Saturday, April 20, 2002

Better late than never



It's the debate on the Middle East the Commons held on Tuesday. Some of the best contributions were from Gerald Kaufman, John Gummer, Andrew McKay and Julian Lewis. If you like emmotive speeches, then George Galloway's is your thing. A lot has been said about Mr Galloway, and I would tend ot agree with those who say that his speeches are no longer new, however he does know his stuff on the Middle East and his speeches are the best exposition of the secular Palestinian cause (a cause that excites me as much as year-old brie) that I have seen anywhere else. Far better than that piece of excrement Tom Paulin (notice to overworked bloggers, that reference has nothing to do with suicide bombers in cinemas).

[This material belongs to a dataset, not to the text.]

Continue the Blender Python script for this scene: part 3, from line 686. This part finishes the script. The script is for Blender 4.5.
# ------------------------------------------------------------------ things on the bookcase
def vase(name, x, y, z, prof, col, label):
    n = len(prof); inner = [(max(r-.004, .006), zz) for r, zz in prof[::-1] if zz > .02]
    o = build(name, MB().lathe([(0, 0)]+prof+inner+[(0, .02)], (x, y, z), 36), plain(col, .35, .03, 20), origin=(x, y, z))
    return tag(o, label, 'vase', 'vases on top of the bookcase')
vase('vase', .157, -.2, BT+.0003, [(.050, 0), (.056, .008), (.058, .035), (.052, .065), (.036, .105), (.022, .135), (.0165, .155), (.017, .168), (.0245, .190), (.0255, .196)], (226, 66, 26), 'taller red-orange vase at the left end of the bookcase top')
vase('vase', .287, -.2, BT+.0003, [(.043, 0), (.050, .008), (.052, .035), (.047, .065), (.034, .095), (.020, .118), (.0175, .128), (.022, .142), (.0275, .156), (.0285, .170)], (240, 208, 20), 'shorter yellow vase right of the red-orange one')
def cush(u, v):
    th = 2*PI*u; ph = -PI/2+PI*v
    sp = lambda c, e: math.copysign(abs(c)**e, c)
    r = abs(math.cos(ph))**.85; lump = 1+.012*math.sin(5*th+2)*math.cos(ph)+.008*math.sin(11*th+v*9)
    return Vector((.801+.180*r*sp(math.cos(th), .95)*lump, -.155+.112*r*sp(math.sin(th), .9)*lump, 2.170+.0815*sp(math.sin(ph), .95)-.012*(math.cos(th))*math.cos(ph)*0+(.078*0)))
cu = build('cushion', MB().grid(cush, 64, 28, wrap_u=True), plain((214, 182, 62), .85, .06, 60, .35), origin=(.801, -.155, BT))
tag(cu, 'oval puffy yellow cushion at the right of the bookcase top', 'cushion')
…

Gerald Kaufman's speech was the one that was reported in the news when he referred to Sharon as a war criminal. Now it is often being reported as being critical to Israel, but as I have said before he is doing no such thing:

I became a friend of Israel when I was eight days old, and I have the scar to prove it.

Well, maybe that has nothing to do with the debate, but how could I not put in that line?

However Kaufman's interests are those of the Israeli Labour Party and his intention is not to be moderate on the Middle East but to unseat the democratically elected government of Israel. In his speech he mentions Sharon twenty times. Isn't that a bit of a fixation he has there?

I would suggest that Kaufman's views, and background, are probably more that of the BBC than George Galloway's. Israel perhaps suffers from BBC bias (hey - I know that the American press is biased the other way) not because its journalists are antagonistic towards Israel - but that they are antagonistic towards the more right wing elements within Israel. I never remember the BBC being critical when Israel had Labour governments.

You may also want to read the Foreign Affairs Question Time on the same day. Not that much of note in there, alas.